例えば人間と動物のコミュニケーションに大変興味を持っており、人間と鶏、人間とハムスターなどの間のコミュニケーションを可能にする技術を研究していた事がある。犬や猫ならばともかく、鶏やハムスターと人間との間での本当の意味でのコミュニケーションが可能かどうかははなはだ疑問であるが、そのような研究に何のためらいもなく手をつけるというのは彼の面目躍如といった所であった。

シンガポールは、研究に関しては堅実主義・現実主義の傾向が強く、彼の研究はなかなか理解してくれる人がいなかった。それが彼が慶応義塾にそしてさらにCity University of Londonに移った理由だろう。

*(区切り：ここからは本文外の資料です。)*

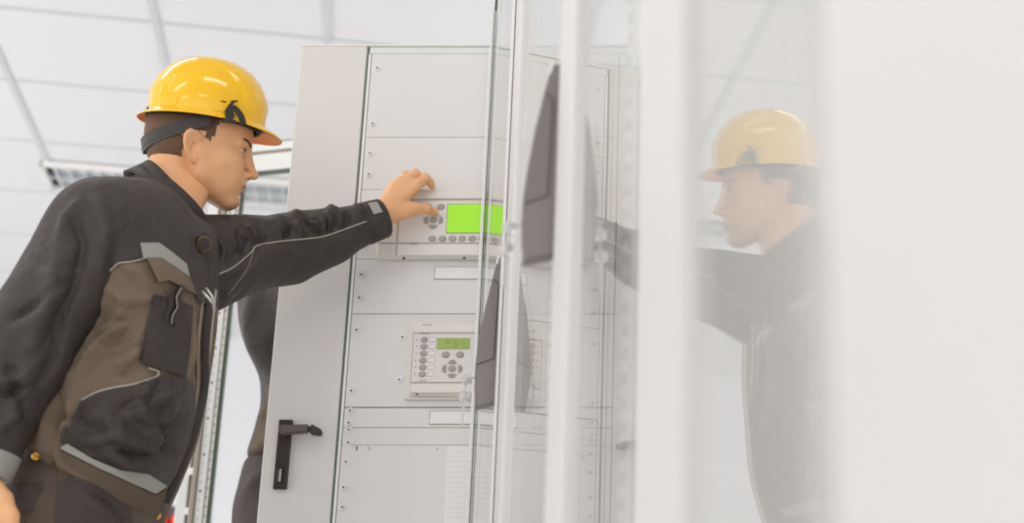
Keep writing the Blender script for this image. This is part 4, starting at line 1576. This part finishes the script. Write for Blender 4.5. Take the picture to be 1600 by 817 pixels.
label(patch('lower_pocket', [(127, 625), (150, 614), (175, 607), (205, 601), (233, 594), (246, 588), (262, 585), (290, 590), (304, 600), (306, 645), (297, 690), (280, 730), (262, 762),
      (233, 741), (190, 735), (145, 716), (103, 693), (112, 655)], BT, M['black'], jac, 2.5, .0065, .006, 4, .001), 'large black lower front panel')
piping('piping', [(127, 625), (150, 613), (175, 606), (205, 601), (233, 593), (246, 587), (247, 580), (238, 577), (232, 575)], BT, M['piping'], jac, 2.5, .0018, .008)
patch('reflective_strip', [(93, 700), (105, 693), (145, 717), (189, 735), (233, 741), (262, 760), (244, 772), (204, 754), (156, 732), (120, 714)], BT, M['reflect'], jac, 2.5, .0085, .006, 4)
label(patch('hem_band', [(92, 703), (120, 716), (156, 734), (204, 756), (243, 774), (262, 763), (256, 790), (245, 815), (200, 792), (150, 755), (100, 722)], BT, M['brown2'], jac, 2.5, .0035, .003, 6), 'dark brown hem band')
patch('side_tag', [(98, 665), (106, 668), (100, 693), (92, 690)], BT, M['strapgrey'], jac, 2.5, .003, .002, 4)
label(patch('waist_tab', [(31, 716), (82, 711), (80, 742), (29, 745)], BT, M['brown2'], jac, 2.5, .006, .004, 5), 'brown waist tab')
def snap(px, py, b, r, off):
    h = hit(b, px, py, 2.5); d = (CAM - h).normalized()
    s = MB(); s.cyl(h + d * (off - .002), h + d * (off + .0015), r, r * .85, 20); s.cyl(h + d * (off + .0015), h + d * (off + .003), r * .55, r * .4, 16)
    autosmooth(s.build('snap_button', M['gold'], jac))
snap(41, 728, BT, .0070, .007); snap(246, 806, BT, .0066, .005)
# front opening: dark placket, light linings, zip
def edge_line(nm, pl, r, m, dn, flat=.5):
    P = []
    for p in densify([(q.x, q.y) for q in spline([(a, b, 0) for a, b in pl], 6)], 6, False):
        for sx in range(0, 60, 2):
            h = BT.ray_cast(CAM, ray(p.x - sx, p.y))
            if h[0] is not None and h[0].y < 2.72: break
        h = h[0] if h[0] is not None else BT.find_nearest(W(p.x, p.y, 2.60))[0]
        P.append(h + Vector((.55, -.8, .1)).normalized() * dn)
    P = [sum((P[k] for k in range(max(0, i - 4), min(len(P), i + 5))), Vector()) / (min(len(P), i + 5) - max(0, i - 4)) for i in range(len(P))]
    return MB().tube(P, r, 8).build(nm, m, jac, smooth=True)
fl_ = [(312, 352), (322, 395), (327, 440), (322, 490), (316, 545), (318, 590), (312, 635), (296, 690), (276, 745), (254, 800)]
edge_line('placket', fl_, .0105, M['black'], .002)
edge_line('front_lining', [(a + 6, b) for a, b in fl_[2:7]], .0040, M['lining'], .008)
edge_line('front_lining', [(a - 9, b + 2) for a, b in fl_[2:9]], .0026, M['lining'], .0035)
edge_line('zip', [(a + 10, b) for a, b in fl_[2:7]], .0030, M['alu'], .002)
c = W(316, 381, 2.62)
sn = MB(); dd = (CAM - c).normalized(); dd = (dd + Vector((.5, 0, 0))).normalized()
sn.cyl(c - dd * .014, c + dd * .008, .0145, .0135, 24); sn.cyl(c + dd * .0078, c + dd * .0090, .0134, .0128, 24, mi=1); sn.cyl(c + dd * .0089, c + dd * .0110, .0126, .0112, 24)
label(autosmooth(sn.build('collar_snap', [M['dark'], M['gold']], jac)), 'black collar snap with a brass rim')
pb = MB()
pc = W(329, 470, 2.62)
pb.tube([W(316, 455, 2.60), W(326, 466, 2.60), W(333, 474, 2.61), W(334, 487, 2.62)], .0028, 8); pb.tube([W(322, 450, 2.60), W(331, 462, 2.60), W(335, 476, 2.61)], .0022, 8)
pb.build('zip_puller', M['alu'], jac, smooth=True)

# collar: stands up round the neck, folds over and falls on the yoke
N = 56
cc = W(268, 304, 2.765)
u = Vector((.68, .10, -.73)).normalized(); wv = Vector((-.22, 1, 0)).normalized(); axn = Vector((.70, 0, .70))
def cring(a, b, sh, dz=0, open_=.12):
    out = []
    for i in range(N):
        t = open_ + (2 * math.pi - 2 * open_) * i / (N - 1)
        out.append(cc + u * (a * math.cos(t)) + wv * (b * math.sin(t)) + axn * (sh + .014 * max(0, math.cos(t)) - (.016 * max(0, -math.cos(t)) if a > .0835 else 0)))
    return out
rings = [cring(a_, b_, s_) for a_, b_, s_ in zip([.070, .072, .074, .077, .080, .084, .089, .091, .088, .080],
         [.062, .064, .066, .070, .075, .083, .092, .094, .090, .078], [-.045, -.02, .002, .007, .004, -.010, -.026, -.027, -.026, -.012])]
n = N; vs = [p for r in rings for p in r]; fs = []
for k in range(len(rings) - 1):
    for i in range(n - 1):
        fs.append((k * n + i, k * n + i + 1, (k + 1) * n + i + 1, (k + 1) * n + i))
o = MB().add(vs, fs).build('collar', M['black2'], jac)
sd = o.modifiers.new('thick', 'SOLIDIFY'); sd.thickness = .0025
autosmooth(o, 60); label(o, 'turned down dark collar')
MB().tube([p - axn * .001 for p in rings[6][6:-6]], .0012, 6).build('collar_seam', M['black'], o, smooth=True)

# ---- trousers
HIPC = W(96, 840, 2.70)
KR, KL = Vector((HIPC.x + .03, 2.60, .50)), Vector((HIPC.x + .12, 2.86, .50))
AR, AL_ = Vector((HIPC.x - .03, 2.58, .10)), Vector((HIPC.x + .06, 2.88, .10))
hipsec = [(W(160, 715, 2.68), .160, .118, YAW), (W(125, 790, 2.69), .172, .128, YAW), (W(105, 840, 2.70), .180, .135, YAW), (Vector((HIPC.x, 2.70, HIPC.z - .10)), .178, .135, YAW), (Vector((HIPC.x, 2.70, HIPC.z - .16)), .15, .11, YAW)]
hipf = loft_sdf(hipsec)
HR = Vector((HIPC.x - .02, 2.61, HIPC.z - .10)); HL = Vector((HIPC.x + .04, 2.80, HIPC.z - .10))
def trouser_sdf(p):
    d = hipf(p)
    for h, k, a in ((HR, KR, AR), (HL, KL, AL_)):
        d = smin(d, s_cone(p, V3(h), V3(k), .098, .072), .035)
        d = smin(d, s_cone(p, V3(k), V3(a), .072, .064), .02)
    return smax(d, .075 - p[:, 2], .004)
pv, pq = surface_nets(trouser_sdf, (-1.75, 2.35, .05), (-.90, 3.08, 1.10), .0085)
pv = smooth_mesh(pv, pq, 1)
pv = folds(pv, pq, [([(110, 760), (150, 790), (180, 817)], 8, 6), ([(150, 770), (180, 800), (200, 830)], 7, -5), ([(30, 760), (50, 790), (40, 820)], 8, 5)], 3, 11, 3)
trs = mk('trousers', pv, pq, M['trouser'], man, True); label(trs, 'brown work trousers with charcoal pockets')
BP = bvh_of(pv, pq)
patch('trouser_pocket', [(18, 756), (65, 753), (51, 800), (7, 804)], BP, M['trouser2'], trs, 2.55, .003, .003, 6)
patch('trouser_pocket', [(89, 752), (131, 742), (180, 775), (205, 800), (212, 835), (89, 835)], BP, M['trouser2'], trs, 2.55, .005, .004, 5)
for a in (AR, AL_):
    b = MB()
    bm = bmesh.new(); bmesh.ops.create_uvsphere(bm, u_segments=20, v_segments=12, radius=1)
    for v in bm.verts:
        x = v.co.x * .145; y = v.co.y * (.050 + .006 * v.co.x); z = v.co.z * (.062 if v.co.x < 0 else .062 - .022 * v.co.x)
        v.co = Vector((a.x + .065 + x, a.y + y, max(.002, .058 + z)))
    b.bm(bm); b.cyl(Vector((a.x, a.y, .05)), Vector((a.x, a.y, .16)), .058, .056, 20)
    autosmooth(b.build('boot', M['boot'], man), 50)

# ---- hands
def rp(px, py, y): return V3(W(px, py, y))
LHAND = dict(
    thumb=[(rp(622, 333, 3.066), .0155), (rp(646, 327, 3.084), .0128), (rp(665, 326.5, 3.104), .0108), (rp(677, 330.5, 3.127), .0088), (rp(679.5, 331.5, 3.131), .0080)],
    index=[(rp(638, 303, 3.083), .0125), (rp(651, 289, 3.088), .0108), (rp(664.5, 278, 3.102), .0096), (rp(671.5, 284.5, 3.121), .0084), (rp(675, 291.5, 3.131), .0074)],
    middle=[(rp(627, 298, 3.086), .0125), (rp(638, 282, 3.088), .0108), (rp(649.5, 271.5, 3.104), .0098), (rp(657.5, 279, 3.126), .0086), (rp(660, 287, 3.137), .0076)],
    ring=[(rp(616, 298, 3.086), .0120), (rp(626, 284, 3.086), .0103), (rp(634.5, 274, 3.102), .0092), (rp(641, 280, 3.124), .0082), (rp(643, 287, 3.136), .0072)],
    little=[(rp(606, 304, 3.084), .0112), (rp(614, 293, 3.084), .0092), (rp(621, 286, 3.098), .0080), (rp(627, 290, 3.118), .0070), (rp(629, 296, 3.130), .0062)])
WR = W(599, 334, 3.058)
def hand_l(p):
    d = s_chain(p, [(V3(LE), .040), (V3(W(560, 352, 3.04)), .032), (V3(WR), .0268), (rp(606, 328, 3.062), .0262)], .01)
    pal = None
    for nm in ('index', 'middle', 'ring', 'little'):
        e = s_cone(p, V3(WR.lerp(Vector(LHAND[nm][0][0]), .12)), LHAND[nm][1][0], .0175, .0128)
        pal = e if pal is None else smin(pal, e, .009)
    pal = smin(pal, s_cone(p, V3(WR.lerp(Vector(LHAND['thumb'][0][0]), .3)), LHAND['thumb'][1][0], .0185, .0130), .010)
    d = smin(d, pal, .012)
    for nm, ch in LHAND.items():
        d = smin(d, s_chain(p, ch[1:] if nm != 'thumb' else ch, .004), .0055 if nm != 'thumb' else .009)
        # knuckle bumps
        k = ch[2]
        d = smin(d, np.sqrt(((p - np.array(k[0], dtype=np.float32)) ** 2).sum(1)) - k[1] * 1.03, .003)
    return d
gv, gq = surface_nets(hand_l, (-.74, 2.96, 1.36), (-.54, 3.16, 1.64), .0016)
gv = smooth_mesh(gv, gq, 2, .4)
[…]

ともかくも現在は自由に研究が出来るとのことで、大変元気そうであった。



国際会議の前日に主立ったメンバーとの夕食会。



Adrianの招待講演。コミュニケーション技術に関するこれまでの彼の研究をまとめて説明してくれたので大変分かりやすく好評であった。



これは私の招待講演。最近IEEEの終身フェローになったので、いい機会だと思い私が1971年にNTTの研究所に勤務し始めてから現在までの私の研究歴を発表した。



Adrianと私の講演の終了後、多くの会議の参加者達と記念写真をとったところ。参加者の多くはマレーシアの大学の学生さんたちである。